Data segment

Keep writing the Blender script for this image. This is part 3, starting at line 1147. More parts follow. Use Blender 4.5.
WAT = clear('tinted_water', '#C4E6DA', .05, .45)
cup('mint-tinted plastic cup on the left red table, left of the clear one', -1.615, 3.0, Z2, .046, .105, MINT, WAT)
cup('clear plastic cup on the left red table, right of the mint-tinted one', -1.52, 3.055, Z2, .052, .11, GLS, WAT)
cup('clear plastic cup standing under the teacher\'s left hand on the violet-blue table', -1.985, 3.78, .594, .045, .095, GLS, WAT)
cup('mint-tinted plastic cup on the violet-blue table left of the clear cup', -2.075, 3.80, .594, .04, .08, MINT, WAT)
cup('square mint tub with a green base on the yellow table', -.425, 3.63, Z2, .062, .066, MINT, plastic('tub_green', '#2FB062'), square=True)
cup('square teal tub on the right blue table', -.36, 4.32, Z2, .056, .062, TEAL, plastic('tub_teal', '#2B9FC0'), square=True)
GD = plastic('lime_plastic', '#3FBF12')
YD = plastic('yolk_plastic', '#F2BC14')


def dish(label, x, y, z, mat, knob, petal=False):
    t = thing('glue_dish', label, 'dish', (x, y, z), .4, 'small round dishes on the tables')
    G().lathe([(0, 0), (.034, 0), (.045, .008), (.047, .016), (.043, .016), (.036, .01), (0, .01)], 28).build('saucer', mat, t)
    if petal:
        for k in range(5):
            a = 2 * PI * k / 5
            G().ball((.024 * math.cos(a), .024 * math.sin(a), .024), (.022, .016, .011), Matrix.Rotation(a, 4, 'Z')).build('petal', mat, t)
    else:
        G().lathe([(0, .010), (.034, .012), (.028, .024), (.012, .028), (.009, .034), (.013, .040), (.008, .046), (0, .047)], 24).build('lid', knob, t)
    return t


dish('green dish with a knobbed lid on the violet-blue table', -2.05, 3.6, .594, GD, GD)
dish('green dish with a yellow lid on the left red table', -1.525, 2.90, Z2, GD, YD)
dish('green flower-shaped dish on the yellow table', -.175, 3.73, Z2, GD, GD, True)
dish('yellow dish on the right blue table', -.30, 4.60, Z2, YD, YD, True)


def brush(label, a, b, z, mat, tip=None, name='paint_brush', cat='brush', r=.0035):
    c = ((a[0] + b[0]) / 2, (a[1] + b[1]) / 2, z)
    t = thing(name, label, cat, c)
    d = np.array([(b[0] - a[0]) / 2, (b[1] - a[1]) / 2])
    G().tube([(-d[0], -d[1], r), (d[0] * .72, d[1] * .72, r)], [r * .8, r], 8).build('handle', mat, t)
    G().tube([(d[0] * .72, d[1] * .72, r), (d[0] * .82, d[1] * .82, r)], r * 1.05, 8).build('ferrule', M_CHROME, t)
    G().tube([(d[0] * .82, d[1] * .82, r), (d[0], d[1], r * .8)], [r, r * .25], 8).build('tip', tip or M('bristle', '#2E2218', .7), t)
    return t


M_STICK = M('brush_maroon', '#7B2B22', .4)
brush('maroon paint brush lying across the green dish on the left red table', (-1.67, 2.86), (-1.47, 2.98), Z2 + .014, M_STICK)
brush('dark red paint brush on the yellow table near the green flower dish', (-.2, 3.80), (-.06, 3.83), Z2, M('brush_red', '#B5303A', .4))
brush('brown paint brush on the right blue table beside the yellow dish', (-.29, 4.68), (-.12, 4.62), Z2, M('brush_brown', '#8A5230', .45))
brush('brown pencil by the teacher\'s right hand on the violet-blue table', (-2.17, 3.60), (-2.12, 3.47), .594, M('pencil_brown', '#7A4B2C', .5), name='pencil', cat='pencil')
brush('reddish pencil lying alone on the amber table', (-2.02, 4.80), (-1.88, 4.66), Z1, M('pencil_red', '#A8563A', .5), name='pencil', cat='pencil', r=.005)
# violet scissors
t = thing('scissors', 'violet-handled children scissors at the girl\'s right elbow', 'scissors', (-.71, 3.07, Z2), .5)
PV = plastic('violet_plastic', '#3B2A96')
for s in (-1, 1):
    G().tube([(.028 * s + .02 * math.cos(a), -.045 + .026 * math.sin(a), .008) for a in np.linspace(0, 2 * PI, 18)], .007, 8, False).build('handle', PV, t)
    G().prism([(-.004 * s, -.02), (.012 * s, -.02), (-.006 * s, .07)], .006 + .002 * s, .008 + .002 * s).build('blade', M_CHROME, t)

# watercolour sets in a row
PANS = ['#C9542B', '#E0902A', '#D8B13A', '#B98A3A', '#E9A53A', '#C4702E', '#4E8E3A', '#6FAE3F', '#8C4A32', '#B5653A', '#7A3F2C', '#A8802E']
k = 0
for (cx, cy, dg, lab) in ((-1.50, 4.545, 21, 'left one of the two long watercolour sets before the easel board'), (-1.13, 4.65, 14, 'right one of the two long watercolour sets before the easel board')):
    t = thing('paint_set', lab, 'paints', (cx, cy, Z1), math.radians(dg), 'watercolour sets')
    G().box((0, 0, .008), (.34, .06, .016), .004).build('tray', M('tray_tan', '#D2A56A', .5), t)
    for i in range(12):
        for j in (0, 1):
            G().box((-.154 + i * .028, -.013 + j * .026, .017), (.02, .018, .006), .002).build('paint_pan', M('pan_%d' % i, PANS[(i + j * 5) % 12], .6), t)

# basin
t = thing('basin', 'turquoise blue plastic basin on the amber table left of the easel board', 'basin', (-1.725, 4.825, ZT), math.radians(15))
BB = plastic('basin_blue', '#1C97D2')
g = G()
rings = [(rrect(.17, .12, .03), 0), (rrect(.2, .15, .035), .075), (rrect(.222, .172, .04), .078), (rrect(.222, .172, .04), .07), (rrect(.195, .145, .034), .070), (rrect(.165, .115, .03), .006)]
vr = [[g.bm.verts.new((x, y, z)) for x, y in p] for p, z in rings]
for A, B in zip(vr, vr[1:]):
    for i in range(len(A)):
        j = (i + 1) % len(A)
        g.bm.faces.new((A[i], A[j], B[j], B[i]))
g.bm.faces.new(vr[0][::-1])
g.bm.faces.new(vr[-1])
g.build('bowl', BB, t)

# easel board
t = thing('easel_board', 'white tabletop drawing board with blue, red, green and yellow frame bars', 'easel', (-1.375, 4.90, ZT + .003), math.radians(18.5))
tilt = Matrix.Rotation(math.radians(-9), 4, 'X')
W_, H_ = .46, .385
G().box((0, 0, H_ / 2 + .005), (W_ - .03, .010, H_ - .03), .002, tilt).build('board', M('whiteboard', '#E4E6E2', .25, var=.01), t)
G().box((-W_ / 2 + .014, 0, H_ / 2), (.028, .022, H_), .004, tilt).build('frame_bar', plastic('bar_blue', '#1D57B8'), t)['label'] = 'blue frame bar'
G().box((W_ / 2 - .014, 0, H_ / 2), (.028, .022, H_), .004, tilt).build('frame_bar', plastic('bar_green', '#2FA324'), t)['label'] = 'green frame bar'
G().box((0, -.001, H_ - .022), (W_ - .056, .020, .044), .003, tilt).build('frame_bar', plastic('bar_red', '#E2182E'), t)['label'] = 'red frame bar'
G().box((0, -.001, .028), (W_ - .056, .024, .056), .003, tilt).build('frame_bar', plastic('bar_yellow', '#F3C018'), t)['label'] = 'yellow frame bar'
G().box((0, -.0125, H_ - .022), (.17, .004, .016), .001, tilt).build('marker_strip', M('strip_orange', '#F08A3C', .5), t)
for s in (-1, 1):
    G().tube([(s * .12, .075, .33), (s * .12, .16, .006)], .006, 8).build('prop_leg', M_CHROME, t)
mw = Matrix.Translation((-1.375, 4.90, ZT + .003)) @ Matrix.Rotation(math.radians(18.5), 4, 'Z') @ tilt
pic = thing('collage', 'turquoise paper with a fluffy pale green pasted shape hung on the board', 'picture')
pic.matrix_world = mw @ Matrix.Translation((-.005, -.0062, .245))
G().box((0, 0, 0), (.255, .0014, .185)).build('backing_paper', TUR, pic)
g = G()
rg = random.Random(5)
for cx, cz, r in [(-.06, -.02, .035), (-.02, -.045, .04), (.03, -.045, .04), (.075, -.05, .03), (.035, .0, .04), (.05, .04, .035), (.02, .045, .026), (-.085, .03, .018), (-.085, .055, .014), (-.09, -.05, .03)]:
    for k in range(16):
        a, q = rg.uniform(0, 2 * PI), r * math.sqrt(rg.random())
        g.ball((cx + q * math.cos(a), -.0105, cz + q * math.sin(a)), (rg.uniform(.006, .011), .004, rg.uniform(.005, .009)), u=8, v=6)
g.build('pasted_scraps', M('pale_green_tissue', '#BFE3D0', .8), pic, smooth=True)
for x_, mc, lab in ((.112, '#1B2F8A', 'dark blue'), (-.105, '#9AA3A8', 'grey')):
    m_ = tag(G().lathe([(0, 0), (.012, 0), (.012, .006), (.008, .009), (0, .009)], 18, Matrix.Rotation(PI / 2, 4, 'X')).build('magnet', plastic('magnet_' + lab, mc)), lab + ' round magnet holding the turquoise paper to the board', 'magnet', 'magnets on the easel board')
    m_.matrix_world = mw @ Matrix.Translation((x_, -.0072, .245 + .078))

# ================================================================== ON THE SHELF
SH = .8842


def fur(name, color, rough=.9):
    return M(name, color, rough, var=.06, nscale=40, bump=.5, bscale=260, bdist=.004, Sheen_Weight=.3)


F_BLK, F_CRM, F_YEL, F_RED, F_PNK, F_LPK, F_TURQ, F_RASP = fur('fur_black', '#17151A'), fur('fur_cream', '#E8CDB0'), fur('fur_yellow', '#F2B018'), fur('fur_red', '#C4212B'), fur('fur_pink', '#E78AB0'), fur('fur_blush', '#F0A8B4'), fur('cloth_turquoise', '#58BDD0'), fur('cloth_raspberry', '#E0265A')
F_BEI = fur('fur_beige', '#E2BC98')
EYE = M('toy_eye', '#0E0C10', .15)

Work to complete
Word for word, reproduce the listing above from its start up to and including the line that has "YD = plastic('yolk_plastic', '#F2BC14')". Give only those lines.

Reply to the exercise
Keep writing the Blender script for this image. This is part 3, starting at line 1147. More parts follow. Use Blender 4.5.
WAT = clear('tinted_water', '#C4E6DA', .05, .45)
cup('mint-tinted plastic cup on the left red table, left of the clear one', -1.615, 3.0, Z2, .046, .105, MINT, WAT)
cup('clear plastic cup on the left red table, right of the mint-tinted one', -1.52, 3.055, Z2, .052, .11, GLS, WAT)
cup('clear plastic cup standing under the teacher\'s left hand on the violet-blue table', -1.985, 3.78, .594, .045, .095, GLS, WAT)
cup('mint-tinted plastic cup on the violet-blue table left of the clear cup', -2.075, 3.80, .594, .04, .08, MINT, WAT)
cup('square mint tub with a green base on the yellow table', -.425, 3.63, Z2, .062, .066, MINT, plastic('tub_green', '#2FB062'), square=True)
cup('square teal tub on the right blue table', -.36, 4.32, Z2, .056, .062, TEAL, plastic('tub_teal', '#2B9FC0'), square=True)
GD = plastic('lime_plastic', '#3FBF12')
YD = plastic('yolk_plastic', '#F2BC14')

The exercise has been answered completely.